Flag of Pakistan

Empowering Women and Girls

Education
USAID provides scholarships to academically talented, but economically disadvantaged young women through its Merit and Needs Based Scholarship Program.
USAID Pakistan

Increasing Girls’ Access to Education

To ensure more girls have the opportunity to pursue education, the Sindh Basic Education Program and Improving Education Quality Project are mobilizing communities to increase girls’ enrollment in school and train female teachers, which encourages families to send their girls to school.  USAID is also rehabilitating girls’ schools in the Federally Administrated Tribal Areas and Khyber Pakhtunkhwa that were damaged in conflict and natural disasters.  To support higher education, USAID provides scholarships to women through the Merit and Needs Based Scholarship program (MNSBP) and the Fulbright Program. MNSBP awards university scholarships to academically talented, but economically disadvantaged Pakistani students.  USAID also funded the construction of a 384-bed women’s dormitory at Forman Christian College in Lahore so women from remote areas of the country can attend college.  As a part of the U.S. Let Girls Learn Initiative, USAID is committing $70 million and working jointly with the Government of Pakistan and other partners to help educate and empower over 200,000 adolescent girls across Pakistan.

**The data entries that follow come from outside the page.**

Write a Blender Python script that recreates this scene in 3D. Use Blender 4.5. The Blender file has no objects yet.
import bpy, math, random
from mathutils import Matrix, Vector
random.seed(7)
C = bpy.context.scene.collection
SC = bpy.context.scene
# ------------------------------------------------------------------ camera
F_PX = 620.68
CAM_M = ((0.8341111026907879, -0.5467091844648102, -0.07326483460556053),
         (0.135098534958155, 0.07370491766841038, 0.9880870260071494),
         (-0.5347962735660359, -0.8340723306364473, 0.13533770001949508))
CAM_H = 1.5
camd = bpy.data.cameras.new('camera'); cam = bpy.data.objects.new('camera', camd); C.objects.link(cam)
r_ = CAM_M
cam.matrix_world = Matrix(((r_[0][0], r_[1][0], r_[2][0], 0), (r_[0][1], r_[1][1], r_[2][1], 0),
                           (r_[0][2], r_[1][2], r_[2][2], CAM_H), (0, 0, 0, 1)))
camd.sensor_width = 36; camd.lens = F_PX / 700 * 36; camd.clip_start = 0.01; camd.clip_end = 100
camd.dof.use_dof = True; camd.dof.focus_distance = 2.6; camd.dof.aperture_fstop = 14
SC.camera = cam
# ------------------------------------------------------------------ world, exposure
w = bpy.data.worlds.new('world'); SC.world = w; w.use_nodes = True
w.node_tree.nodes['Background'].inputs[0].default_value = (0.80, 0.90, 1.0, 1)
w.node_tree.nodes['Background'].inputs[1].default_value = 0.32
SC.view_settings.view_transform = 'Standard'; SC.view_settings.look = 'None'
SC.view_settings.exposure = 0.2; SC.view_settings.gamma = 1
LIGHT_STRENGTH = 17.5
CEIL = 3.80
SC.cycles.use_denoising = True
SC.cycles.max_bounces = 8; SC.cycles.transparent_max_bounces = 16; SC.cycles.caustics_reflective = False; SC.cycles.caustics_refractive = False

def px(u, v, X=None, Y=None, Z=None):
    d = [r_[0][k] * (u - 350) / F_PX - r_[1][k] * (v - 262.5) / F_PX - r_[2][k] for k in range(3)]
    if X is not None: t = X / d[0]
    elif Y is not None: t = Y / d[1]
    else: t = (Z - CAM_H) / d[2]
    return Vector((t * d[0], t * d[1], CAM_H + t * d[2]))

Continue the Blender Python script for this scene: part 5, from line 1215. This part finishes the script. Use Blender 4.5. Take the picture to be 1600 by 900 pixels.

Increasing Women’s Participation

Through the Gender Equity Program, USAID provided grants to help 475,000 women register for Computerized National Identity Cards (CNICs), which give them access to services and allow them to vote.  GEP is catalyzing critical groups to influence policy and legislation and to advocate for women’s greater participation in politics and the economy.  In addition, USAID’s Political Parties Development Project helps Pakistan’s political parties more effectively develop policies that respond to constituent and grassroots concerns and seeks to promote greater participation of women, particularly within leadership bodies. This project encourages parties to have women comprise at least 50 percent of working groups, research units, and training fellowships.  This exposure will give women the opportunity to enhance their skills, advocate their positions, and advance within their respective parties.